Die Wirtschaftskrise, in der die Türkei seit etwa einem Jahr steckt, war zweifelsohne einer der Gründe für den generellen Stimmenverlust von Erdogans AKP. Sollte die Türkei keine weitere Geldspritze aus Katar erhalten, wie es bei der schweren Devisenkrise im Sommer vergangenen Jahres geschah, muss die AKP freilich einen Plan B für die Wiedergewinnung dieser verlorenen Stimmen haben - und die Kriegsstrategie hat sich für die AKP als sicherer Stimmenmagnet bereits mehrmals bewährt. Es ist also mit weiteren Diffamierungen der Kurdenpolitiker als Terroristen und Separatisten zu rechnen, mit denen ihnen der legale Weg zur Politik weiterhin erschwert, ja sogar gänzlich versperrt werden soll.

Die durch die vielen Verhaftungswellen geschwächte HDP entschied sich, im Westen der Türkei nicht zu kandidieren, sprach sich allerdings selbst noch am Wahltag gegen die AKP aus und gab öffentlichwirksam bekannt, die Kandidaten der Republikanischen CHP zu unterstützen.
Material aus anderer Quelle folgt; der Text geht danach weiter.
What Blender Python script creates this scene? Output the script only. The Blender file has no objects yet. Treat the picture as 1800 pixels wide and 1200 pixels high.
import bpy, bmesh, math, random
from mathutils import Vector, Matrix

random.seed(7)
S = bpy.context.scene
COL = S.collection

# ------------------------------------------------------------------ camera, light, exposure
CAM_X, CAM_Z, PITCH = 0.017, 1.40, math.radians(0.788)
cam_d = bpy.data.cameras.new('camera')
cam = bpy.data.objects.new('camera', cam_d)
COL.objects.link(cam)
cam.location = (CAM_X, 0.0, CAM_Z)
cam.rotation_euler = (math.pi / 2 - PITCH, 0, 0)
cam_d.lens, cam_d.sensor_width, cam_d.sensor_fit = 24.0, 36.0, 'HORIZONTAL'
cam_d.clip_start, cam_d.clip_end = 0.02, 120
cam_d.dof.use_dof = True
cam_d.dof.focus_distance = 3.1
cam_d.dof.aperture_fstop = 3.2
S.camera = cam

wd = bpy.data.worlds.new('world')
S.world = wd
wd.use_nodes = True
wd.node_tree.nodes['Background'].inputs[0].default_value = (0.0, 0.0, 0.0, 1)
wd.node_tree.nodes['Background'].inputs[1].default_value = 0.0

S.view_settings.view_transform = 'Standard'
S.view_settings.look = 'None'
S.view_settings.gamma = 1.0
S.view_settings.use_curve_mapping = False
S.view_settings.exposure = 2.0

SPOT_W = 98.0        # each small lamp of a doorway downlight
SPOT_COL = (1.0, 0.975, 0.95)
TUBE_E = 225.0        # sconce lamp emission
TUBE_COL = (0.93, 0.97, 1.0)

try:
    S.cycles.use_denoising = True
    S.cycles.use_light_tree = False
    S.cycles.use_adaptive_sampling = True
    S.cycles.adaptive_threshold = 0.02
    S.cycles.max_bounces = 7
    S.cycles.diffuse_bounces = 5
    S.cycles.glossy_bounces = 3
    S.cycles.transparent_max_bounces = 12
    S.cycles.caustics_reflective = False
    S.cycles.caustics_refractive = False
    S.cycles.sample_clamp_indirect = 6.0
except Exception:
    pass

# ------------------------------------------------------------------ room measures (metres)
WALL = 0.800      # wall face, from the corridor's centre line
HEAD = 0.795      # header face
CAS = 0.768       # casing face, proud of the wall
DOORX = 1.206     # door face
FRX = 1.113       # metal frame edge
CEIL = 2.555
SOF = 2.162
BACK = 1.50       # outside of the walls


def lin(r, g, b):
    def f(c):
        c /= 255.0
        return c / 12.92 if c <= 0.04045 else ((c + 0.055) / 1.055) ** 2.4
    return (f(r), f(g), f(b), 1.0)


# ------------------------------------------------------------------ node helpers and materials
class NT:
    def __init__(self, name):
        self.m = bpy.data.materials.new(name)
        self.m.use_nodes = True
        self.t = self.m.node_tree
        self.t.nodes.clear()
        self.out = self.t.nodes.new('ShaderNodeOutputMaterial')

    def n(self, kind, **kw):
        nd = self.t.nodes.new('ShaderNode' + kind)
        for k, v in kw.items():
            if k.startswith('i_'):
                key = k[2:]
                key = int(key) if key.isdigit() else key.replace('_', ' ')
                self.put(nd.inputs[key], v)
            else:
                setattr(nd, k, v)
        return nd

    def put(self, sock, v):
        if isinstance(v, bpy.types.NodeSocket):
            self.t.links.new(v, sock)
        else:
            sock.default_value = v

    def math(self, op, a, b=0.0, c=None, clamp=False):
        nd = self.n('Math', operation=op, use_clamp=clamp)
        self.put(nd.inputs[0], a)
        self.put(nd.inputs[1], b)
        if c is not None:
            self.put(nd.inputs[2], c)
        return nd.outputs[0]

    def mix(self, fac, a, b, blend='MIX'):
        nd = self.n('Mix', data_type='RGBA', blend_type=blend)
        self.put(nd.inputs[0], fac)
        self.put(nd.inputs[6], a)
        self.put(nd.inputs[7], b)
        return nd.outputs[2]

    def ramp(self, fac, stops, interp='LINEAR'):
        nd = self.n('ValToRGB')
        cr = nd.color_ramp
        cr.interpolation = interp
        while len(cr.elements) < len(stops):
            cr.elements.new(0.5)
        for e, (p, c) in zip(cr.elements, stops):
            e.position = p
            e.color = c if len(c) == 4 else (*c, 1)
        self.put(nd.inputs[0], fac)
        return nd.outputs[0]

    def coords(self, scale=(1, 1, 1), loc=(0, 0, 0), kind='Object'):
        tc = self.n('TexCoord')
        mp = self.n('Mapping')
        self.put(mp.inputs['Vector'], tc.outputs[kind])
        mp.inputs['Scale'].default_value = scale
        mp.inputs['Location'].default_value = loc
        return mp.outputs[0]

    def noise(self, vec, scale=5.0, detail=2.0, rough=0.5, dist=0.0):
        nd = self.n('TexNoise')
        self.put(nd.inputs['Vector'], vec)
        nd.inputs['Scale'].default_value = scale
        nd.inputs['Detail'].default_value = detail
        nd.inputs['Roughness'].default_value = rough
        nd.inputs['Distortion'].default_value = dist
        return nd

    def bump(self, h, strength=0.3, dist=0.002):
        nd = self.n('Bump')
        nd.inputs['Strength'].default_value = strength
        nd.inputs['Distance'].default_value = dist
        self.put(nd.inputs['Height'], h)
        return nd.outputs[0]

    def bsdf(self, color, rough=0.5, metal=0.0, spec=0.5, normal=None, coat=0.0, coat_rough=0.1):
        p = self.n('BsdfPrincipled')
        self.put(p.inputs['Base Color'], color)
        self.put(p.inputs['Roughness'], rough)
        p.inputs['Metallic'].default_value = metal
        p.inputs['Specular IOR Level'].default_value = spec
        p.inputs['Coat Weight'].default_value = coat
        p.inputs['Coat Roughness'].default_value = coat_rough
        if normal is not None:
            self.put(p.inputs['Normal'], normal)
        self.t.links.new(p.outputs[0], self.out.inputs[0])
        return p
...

Und genau das leistete sicherlich einen wesentlichen Beitrag am Sieg der CHP in den Großstädten Istanbul und Ankara.

Weiter gespanntes Verhältnis zwischen Türken und Kurden

Diese Tatsache jedoch fand mit keinem Wort in der Dankesrede von Kemal Kilicdaroglu, dem Chef der kemalistisch-nationalistischen CHP, Erwähnung. Wieder einmal wurden die Kurden im Stich gelassen oder einfach ignoriert - ein Abbild der allgemeinen Kurdenpolitik der Türkei, die unabhängig von der Couleur der türkischen Parteien verfolgt wird. Auch der Zugewinn an Stimmen bei der ultranationalistischen MHP deutet eher auf ein weiteres gespanntes Verhältnis zwischen den Türken und den Kurden hin.